== Data for processing ==
------------------------------------

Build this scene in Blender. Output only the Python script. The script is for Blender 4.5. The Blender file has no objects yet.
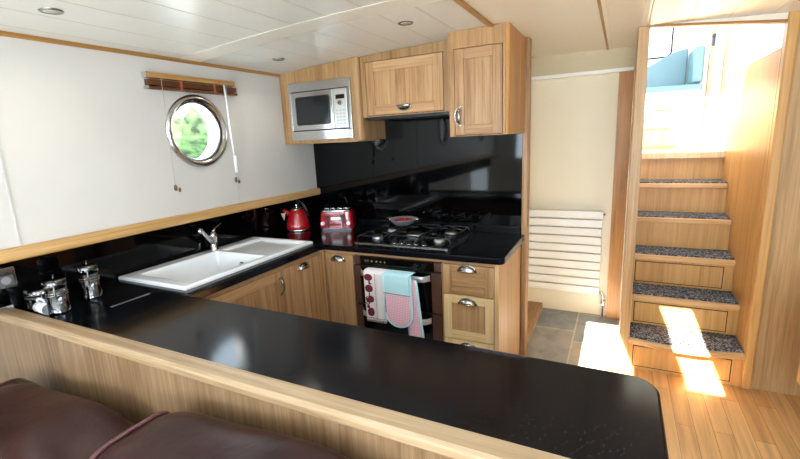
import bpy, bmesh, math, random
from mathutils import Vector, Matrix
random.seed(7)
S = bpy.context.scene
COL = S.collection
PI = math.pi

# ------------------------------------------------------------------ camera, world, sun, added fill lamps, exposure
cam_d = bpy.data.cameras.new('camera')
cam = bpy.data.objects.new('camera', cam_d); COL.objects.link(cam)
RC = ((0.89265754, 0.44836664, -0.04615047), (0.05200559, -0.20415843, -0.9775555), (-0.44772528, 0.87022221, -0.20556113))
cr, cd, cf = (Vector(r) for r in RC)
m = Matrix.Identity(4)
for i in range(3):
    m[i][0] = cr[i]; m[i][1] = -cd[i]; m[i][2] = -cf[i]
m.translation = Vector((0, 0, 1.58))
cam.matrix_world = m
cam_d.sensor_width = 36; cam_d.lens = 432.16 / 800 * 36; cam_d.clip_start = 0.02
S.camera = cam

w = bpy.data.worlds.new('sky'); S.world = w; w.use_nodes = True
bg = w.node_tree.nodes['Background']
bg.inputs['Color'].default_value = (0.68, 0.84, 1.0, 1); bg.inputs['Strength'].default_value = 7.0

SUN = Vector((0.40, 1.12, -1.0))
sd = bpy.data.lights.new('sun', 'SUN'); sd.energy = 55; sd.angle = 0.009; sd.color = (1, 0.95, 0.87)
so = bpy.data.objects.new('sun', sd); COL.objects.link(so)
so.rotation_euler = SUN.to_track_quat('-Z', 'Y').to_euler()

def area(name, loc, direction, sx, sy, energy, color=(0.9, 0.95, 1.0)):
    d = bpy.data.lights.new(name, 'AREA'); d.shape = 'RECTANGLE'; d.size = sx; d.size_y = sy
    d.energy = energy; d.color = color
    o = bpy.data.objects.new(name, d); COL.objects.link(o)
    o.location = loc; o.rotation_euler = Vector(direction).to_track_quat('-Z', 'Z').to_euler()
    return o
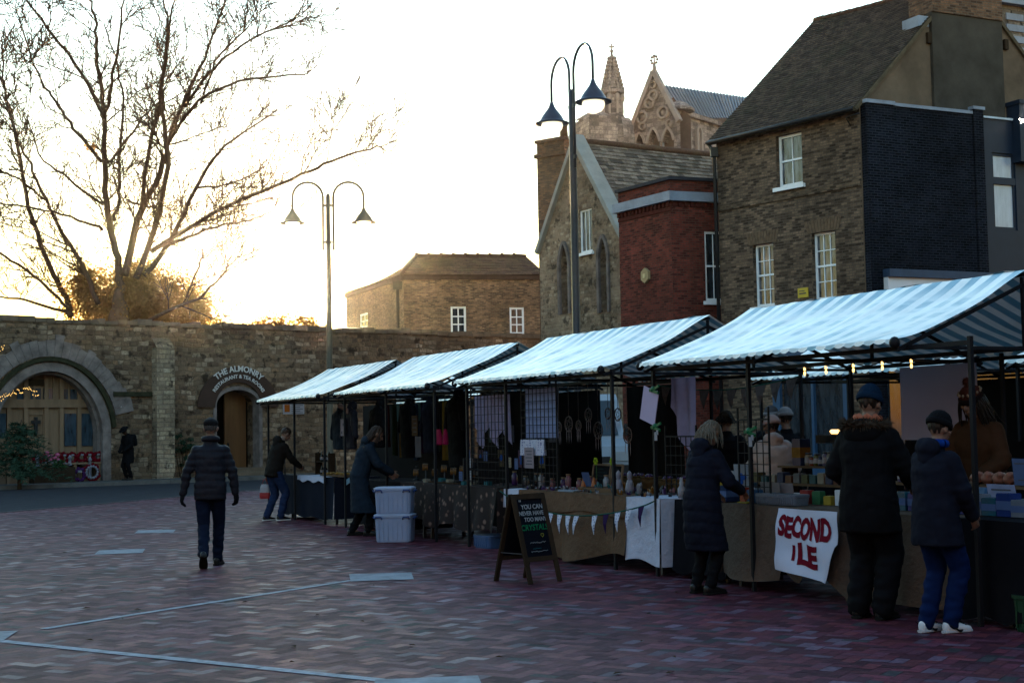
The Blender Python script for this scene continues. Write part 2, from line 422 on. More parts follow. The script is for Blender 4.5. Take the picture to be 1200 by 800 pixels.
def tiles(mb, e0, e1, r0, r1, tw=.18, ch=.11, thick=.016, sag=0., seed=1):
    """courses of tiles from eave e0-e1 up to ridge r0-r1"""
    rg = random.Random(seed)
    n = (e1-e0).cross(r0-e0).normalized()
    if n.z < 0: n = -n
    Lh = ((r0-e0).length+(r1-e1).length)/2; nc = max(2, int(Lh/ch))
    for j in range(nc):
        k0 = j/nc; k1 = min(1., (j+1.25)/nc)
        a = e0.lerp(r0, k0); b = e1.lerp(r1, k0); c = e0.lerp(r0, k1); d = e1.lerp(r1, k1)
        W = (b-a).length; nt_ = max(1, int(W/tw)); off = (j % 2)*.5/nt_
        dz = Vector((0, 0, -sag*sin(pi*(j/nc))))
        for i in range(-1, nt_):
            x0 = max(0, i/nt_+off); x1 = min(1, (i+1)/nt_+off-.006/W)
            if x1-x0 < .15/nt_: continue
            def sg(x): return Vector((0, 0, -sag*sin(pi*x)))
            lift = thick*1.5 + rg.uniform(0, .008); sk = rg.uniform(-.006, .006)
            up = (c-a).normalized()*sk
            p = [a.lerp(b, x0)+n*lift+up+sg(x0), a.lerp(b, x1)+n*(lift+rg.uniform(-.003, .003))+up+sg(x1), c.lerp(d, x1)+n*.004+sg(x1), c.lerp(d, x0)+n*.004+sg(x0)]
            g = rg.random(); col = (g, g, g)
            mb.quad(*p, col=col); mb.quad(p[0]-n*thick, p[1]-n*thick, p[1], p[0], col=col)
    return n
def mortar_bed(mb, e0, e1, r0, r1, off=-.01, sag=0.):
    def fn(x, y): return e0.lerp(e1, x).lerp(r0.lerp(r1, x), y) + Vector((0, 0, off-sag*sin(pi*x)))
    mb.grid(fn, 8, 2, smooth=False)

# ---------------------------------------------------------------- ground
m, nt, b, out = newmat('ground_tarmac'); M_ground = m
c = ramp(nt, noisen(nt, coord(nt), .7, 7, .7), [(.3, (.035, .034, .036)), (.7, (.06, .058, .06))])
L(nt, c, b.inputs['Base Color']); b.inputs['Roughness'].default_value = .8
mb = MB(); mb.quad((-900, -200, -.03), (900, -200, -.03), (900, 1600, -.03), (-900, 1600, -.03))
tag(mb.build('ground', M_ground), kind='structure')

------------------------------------

== Exercise instructions ==
Repeat only what runs from the first line of the records above to the line with "PI = math.pi", both included, word for word, minus the pictures.

== Response to the task ==
Build this scene in Blender. Output only the Python script. The script is for Blender 4.5. The Blender file has no objects yet.
import bpy, bmesh, math, random
from mathutils import Vector, Matrix
random.seed(7)
S = bpy.context.scene
COL = S.collection
PI = math.pi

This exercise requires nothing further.